Furthermore, the petitioner was aware of his then counsel's suspension on September 12, 2008 when the petitioner filed Petition for Writ of Habeas Corpus, wherein counsel's suspension is relied upon by petitioner with regards to equitable tolling. See R. Doc. 1. Even if the Court were to accept the petitioner's argument that he could not have known of his counsel's suspension until June 15, 2012, the time elapsed between then and the filing of the instant Motion (R. Doc. 17) in May of 2021 is not a reasonable time under Rule 60.
Several courts have found that significantly less time is not reasonable. See Scheanette v. Quarterman, 309 Fed.Appx. 870, 873 n. 2 (5th Cir. 2009) (finding 60(b) motion not made within a reasonable time where petitioner “offers no explanation for why it took him nearly two years to seek reconsideration of the district court's decision especially when the grounds he raises were known to him at the time the petition was filed and denied.”); Earl v.
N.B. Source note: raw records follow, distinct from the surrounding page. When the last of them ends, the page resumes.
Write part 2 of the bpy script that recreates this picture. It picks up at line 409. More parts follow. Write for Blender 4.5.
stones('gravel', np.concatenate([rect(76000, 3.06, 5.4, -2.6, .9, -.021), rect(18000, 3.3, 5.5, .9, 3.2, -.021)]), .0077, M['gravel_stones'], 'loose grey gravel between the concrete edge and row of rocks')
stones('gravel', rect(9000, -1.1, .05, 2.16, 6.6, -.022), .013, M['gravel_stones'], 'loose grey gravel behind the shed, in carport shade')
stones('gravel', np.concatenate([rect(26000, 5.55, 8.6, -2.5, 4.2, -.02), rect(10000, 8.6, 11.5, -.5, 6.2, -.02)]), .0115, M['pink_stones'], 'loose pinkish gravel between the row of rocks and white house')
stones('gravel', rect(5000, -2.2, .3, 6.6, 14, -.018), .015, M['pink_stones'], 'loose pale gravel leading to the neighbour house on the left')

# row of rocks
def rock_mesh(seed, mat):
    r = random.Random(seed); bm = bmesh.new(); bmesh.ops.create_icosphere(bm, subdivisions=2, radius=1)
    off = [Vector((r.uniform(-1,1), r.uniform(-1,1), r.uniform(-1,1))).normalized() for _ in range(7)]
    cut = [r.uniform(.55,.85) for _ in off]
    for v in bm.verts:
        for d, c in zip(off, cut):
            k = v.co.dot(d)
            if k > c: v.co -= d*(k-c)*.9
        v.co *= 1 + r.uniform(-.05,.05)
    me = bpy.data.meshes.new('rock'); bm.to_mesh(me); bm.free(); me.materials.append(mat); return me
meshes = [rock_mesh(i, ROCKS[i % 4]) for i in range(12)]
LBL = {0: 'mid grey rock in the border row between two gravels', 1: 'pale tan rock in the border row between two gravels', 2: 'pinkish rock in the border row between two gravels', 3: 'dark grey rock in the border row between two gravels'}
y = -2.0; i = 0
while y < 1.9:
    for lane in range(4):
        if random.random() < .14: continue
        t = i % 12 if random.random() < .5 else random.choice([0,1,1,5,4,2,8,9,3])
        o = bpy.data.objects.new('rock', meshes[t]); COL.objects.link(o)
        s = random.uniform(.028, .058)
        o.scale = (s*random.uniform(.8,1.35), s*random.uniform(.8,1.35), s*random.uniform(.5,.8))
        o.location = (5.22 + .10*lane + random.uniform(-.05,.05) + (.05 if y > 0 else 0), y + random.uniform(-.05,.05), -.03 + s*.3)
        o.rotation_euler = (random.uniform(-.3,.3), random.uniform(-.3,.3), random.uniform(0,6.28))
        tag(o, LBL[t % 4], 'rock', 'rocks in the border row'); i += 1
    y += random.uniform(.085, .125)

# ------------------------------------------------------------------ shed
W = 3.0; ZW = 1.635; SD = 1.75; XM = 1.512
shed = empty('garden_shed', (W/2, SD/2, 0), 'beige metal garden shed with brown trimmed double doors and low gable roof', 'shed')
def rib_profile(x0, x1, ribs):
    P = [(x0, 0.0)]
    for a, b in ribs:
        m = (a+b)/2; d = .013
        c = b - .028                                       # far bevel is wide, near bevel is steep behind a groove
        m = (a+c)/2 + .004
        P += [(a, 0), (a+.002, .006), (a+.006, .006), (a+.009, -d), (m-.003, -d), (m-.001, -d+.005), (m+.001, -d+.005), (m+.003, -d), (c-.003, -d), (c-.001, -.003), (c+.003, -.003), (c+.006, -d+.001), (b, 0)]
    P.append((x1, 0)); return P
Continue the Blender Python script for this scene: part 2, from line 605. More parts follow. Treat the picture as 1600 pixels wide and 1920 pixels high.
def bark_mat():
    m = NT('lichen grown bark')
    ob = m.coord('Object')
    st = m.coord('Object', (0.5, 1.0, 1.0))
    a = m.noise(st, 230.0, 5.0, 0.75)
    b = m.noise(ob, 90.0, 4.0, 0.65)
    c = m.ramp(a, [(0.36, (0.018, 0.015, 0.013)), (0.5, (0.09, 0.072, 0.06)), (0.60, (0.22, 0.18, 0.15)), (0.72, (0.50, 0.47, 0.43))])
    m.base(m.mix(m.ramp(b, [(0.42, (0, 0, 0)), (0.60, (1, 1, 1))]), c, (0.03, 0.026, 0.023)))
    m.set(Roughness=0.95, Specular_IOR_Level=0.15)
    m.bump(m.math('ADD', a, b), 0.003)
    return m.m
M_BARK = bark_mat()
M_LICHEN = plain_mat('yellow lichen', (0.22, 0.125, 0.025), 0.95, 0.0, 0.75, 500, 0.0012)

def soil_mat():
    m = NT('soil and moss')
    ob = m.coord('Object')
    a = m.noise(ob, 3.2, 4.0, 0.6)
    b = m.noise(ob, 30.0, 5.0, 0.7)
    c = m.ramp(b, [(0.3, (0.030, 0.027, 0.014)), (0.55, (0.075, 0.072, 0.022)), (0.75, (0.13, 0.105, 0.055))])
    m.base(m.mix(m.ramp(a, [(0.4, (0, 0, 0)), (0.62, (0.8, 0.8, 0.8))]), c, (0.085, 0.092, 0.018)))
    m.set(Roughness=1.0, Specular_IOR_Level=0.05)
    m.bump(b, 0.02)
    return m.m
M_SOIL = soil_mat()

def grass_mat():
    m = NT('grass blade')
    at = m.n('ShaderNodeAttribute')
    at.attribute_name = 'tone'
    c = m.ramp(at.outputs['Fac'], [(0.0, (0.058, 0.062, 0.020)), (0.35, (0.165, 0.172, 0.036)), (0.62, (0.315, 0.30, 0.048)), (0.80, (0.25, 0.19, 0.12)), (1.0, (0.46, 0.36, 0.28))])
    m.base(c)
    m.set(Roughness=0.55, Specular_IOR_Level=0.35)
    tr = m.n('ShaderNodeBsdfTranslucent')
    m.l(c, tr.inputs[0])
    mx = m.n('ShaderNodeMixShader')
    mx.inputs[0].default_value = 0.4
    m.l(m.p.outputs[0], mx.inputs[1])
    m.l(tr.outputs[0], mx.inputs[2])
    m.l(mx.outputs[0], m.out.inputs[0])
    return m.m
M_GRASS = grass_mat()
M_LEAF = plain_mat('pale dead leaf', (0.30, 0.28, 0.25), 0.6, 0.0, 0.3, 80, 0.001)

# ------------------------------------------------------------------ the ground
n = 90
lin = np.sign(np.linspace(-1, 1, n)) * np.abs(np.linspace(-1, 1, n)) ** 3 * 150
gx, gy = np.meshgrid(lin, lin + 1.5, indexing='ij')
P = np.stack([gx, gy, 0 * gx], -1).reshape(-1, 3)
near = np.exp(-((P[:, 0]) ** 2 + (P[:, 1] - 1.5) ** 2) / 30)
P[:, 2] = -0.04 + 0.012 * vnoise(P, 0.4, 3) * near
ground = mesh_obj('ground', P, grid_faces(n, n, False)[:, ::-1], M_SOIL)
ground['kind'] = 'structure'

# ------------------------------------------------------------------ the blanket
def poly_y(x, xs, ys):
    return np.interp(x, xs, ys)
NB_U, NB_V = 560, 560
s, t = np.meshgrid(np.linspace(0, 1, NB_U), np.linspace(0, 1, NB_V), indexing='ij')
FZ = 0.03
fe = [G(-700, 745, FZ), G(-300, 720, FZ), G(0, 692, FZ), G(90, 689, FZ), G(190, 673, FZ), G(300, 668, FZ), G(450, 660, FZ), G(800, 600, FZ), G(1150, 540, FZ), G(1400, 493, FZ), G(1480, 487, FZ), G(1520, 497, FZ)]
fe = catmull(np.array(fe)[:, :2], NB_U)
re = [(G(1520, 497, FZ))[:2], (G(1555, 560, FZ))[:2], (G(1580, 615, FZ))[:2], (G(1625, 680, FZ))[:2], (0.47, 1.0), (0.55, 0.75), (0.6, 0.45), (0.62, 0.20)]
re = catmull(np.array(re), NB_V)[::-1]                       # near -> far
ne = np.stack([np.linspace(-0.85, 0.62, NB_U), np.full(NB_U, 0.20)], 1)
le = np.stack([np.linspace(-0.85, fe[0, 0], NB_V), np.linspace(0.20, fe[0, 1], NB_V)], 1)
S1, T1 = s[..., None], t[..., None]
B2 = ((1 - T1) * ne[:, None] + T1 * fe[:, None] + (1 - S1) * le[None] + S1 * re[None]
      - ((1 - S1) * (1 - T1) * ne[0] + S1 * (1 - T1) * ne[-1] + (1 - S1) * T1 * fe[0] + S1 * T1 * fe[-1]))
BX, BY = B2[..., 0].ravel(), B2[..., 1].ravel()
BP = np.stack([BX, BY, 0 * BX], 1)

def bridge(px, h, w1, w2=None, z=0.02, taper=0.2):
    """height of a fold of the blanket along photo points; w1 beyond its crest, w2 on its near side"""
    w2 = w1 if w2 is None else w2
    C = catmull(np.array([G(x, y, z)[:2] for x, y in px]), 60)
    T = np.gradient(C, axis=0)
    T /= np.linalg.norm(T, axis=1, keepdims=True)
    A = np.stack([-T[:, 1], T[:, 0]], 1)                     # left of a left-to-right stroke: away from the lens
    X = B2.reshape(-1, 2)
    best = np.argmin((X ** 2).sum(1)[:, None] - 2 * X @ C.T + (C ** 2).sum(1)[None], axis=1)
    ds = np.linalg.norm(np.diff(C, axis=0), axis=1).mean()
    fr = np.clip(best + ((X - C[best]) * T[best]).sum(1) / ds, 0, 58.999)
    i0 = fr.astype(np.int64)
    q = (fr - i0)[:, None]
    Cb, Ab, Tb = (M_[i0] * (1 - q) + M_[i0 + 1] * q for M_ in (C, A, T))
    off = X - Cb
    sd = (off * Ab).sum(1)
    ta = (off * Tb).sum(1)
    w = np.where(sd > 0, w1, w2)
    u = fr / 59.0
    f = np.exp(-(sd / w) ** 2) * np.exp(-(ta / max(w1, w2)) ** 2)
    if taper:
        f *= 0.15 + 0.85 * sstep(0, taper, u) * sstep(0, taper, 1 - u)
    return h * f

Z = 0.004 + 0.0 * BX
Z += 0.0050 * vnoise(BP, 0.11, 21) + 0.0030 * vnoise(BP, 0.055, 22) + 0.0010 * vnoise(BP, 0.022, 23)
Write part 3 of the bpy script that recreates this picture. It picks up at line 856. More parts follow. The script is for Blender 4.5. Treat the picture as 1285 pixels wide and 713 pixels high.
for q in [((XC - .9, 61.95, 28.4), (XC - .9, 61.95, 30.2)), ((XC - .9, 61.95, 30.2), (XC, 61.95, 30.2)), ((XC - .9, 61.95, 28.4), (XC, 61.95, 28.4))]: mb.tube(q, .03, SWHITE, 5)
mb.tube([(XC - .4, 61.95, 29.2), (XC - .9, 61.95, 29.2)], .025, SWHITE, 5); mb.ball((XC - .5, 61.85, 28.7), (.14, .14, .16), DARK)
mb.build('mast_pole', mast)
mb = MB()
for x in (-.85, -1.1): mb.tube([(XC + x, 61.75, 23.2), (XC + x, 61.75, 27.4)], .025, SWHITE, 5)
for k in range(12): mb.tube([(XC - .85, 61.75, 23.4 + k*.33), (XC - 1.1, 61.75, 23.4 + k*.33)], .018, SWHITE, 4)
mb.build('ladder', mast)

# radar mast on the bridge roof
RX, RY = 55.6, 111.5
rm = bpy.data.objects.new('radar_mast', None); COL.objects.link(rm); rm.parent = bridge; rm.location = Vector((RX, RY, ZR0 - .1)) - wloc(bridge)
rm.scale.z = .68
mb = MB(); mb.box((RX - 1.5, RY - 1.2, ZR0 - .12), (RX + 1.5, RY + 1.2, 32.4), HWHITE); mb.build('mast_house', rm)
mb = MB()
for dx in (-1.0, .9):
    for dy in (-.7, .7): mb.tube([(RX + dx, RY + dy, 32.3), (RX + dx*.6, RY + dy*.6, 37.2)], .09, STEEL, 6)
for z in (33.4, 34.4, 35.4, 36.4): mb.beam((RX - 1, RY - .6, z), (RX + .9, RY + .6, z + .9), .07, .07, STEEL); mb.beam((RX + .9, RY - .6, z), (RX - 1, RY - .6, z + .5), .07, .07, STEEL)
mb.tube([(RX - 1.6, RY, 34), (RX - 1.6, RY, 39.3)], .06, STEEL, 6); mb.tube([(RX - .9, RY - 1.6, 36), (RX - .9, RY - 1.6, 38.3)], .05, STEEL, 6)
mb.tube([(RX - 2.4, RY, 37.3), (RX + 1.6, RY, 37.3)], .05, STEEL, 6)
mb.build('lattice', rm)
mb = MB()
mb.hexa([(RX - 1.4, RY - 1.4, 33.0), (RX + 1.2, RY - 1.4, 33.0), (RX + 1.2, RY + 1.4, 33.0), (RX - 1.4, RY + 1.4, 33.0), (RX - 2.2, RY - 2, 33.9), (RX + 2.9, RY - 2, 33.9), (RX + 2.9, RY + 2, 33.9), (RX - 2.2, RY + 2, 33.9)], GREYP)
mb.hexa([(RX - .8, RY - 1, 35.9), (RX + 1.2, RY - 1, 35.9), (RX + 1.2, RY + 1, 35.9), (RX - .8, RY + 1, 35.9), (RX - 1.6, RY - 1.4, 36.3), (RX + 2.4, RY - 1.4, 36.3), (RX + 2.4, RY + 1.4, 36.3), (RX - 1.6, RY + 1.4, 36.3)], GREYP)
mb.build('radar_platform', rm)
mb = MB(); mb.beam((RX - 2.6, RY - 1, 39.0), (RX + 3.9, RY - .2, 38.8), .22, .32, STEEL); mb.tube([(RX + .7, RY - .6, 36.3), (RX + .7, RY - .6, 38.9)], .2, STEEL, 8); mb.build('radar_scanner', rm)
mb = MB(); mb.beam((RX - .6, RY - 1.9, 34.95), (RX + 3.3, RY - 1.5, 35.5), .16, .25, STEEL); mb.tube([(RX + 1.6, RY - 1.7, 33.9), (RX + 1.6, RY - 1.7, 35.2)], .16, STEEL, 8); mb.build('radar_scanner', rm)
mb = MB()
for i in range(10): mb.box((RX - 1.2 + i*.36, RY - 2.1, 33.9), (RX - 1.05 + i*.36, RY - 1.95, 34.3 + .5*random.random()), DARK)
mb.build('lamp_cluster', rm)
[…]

Johnson, 51 F.3d 1043, *1 (5th Cir. 1995) (finding two years is not a reasonable time where petitioner failed to show he was prevented from discovering legal basis of motion or was prevented from filing motion); First Republic Bank Fort Worth v. Norglass, Inc., 958 F.2d 117, 120 (5th Cir. 1992) (finding two year delay in filing Rule 60(b) motion is not within reasonable time where there is no plausible justification for the delay); Bilbrey v. Quarterman, 2006 WL 1982489, *2 (N.D. Tex. July 11, 2006) (“absent any cogent explanation, ” two years is not a reasonable time). As such, the petitioner's Motion should be denied as untimely.
Additionally, Petitioner has failed to show any nexus between trial counsel's purported misconduct and the untimeliness of his Petition. Accordingly, he would not be entitled to equitable tolling of the one-year limitations period as previously decided by this Court.
Accordingly, IT IS HEREBY ORDERED that the plaintiffs Motion (R. Doc. 17) is DENIED.